Stated exercise
Return, without pictures, the lines from the start of the data through the one that contains "from mathutils.geometry import".

Source material
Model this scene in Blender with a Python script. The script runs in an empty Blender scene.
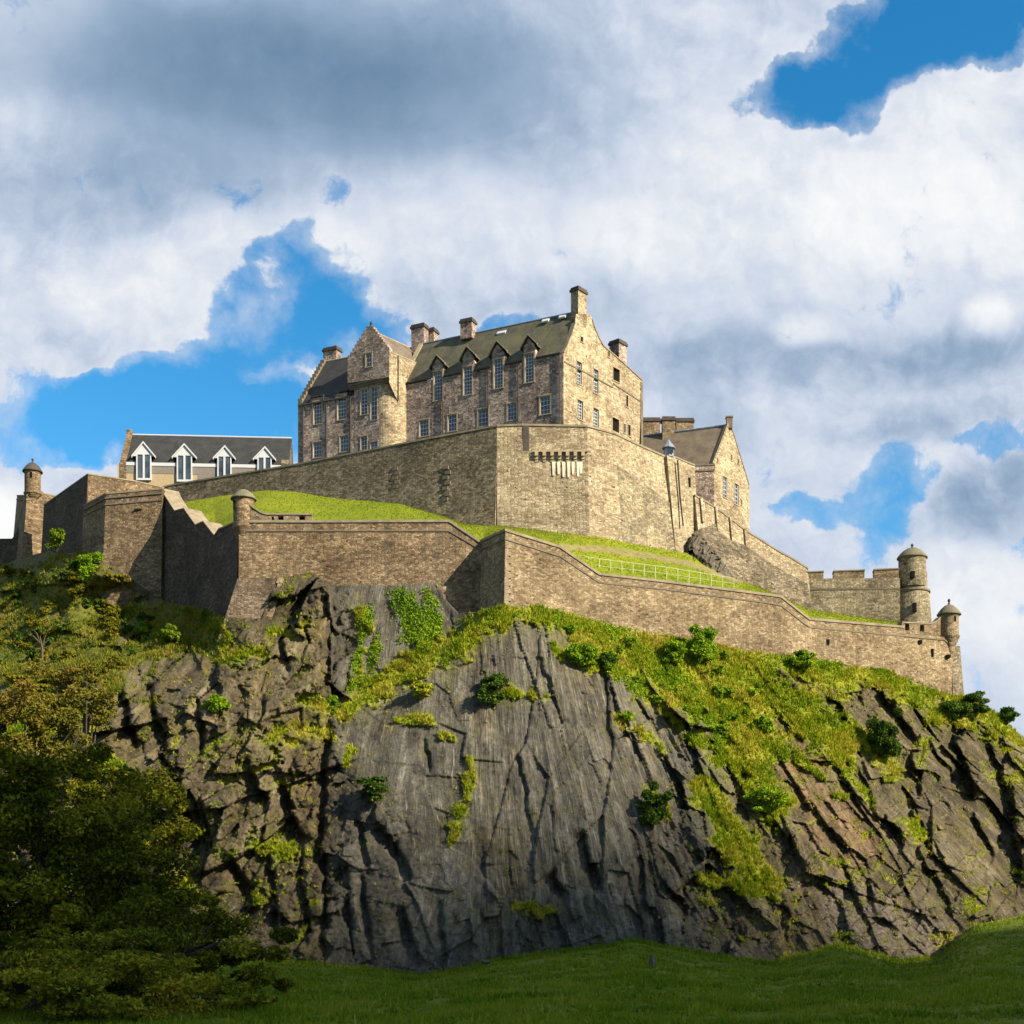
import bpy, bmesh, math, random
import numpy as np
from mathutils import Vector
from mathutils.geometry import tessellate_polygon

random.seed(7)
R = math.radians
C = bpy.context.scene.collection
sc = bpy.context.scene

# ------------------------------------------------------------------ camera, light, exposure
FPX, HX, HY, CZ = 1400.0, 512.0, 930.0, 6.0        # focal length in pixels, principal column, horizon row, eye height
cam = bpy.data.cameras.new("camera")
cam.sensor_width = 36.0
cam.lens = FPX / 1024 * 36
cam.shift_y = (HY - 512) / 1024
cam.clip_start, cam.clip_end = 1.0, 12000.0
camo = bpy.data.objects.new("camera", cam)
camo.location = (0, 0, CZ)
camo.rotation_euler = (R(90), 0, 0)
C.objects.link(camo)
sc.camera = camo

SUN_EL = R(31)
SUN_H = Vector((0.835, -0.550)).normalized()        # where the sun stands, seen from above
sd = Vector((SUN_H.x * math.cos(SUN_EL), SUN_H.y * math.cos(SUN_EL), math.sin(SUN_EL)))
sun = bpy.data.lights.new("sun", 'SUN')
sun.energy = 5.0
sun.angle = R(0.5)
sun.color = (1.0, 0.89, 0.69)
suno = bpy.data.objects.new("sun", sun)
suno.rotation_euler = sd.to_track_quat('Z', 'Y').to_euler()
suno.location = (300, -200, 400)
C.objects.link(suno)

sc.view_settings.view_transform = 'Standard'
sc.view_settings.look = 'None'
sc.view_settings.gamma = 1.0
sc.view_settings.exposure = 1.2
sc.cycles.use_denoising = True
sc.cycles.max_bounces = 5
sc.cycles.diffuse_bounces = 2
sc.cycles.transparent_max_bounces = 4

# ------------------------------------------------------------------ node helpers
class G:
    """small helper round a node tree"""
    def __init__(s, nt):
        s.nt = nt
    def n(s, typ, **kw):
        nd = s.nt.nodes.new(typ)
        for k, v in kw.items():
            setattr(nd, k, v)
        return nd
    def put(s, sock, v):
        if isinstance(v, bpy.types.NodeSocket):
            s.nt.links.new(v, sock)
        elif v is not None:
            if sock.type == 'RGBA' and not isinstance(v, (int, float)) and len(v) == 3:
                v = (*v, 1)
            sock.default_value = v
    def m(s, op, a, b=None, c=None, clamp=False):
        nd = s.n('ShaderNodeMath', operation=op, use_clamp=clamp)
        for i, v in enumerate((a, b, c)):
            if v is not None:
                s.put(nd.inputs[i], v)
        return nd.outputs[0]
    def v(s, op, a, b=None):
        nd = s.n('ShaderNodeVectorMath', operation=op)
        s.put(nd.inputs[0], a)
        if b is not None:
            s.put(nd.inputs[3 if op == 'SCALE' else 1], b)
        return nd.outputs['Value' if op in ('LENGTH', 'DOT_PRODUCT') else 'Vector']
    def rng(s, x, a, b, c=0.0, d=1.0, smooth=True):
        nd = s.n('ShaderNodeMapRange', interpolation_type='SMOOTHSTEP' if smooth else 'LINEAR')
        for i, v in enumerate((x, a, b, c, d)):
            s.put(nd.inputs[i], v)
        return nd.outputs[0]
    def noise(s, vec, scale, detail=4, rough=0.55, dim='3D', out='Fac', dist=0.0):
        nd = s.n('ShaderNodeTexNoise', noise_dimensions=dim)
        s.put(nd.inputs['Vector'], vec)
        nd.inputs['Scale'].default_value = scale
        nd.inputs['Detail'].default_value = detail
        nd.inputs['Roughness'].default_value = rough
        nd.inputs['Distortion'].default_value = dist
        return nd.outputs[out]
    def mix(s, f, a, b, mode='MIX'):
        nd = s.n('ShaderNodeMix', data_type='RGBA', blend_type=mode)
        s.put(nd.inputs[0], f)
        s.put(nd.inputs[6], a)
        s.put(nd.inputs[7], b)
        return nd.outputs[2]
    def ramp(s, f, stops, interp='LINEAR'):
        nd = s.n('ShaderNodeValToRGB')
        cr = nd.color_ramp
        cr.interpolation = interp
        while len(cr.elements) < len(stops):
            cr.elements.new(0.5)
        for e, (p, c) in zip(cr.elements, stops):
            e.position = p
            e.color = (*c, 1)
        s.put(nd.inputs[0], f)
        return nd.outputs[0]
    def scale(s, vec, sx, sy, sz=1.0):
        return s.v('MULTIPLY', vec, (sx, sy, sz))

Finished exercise
Model this scene in Blender with a Python script. The script runs in an empty Blender scene.
import bpy, bmesh, math, random
import numpy as np
from mathutils import Vector
from mathutils.geometry import tessellate_polygon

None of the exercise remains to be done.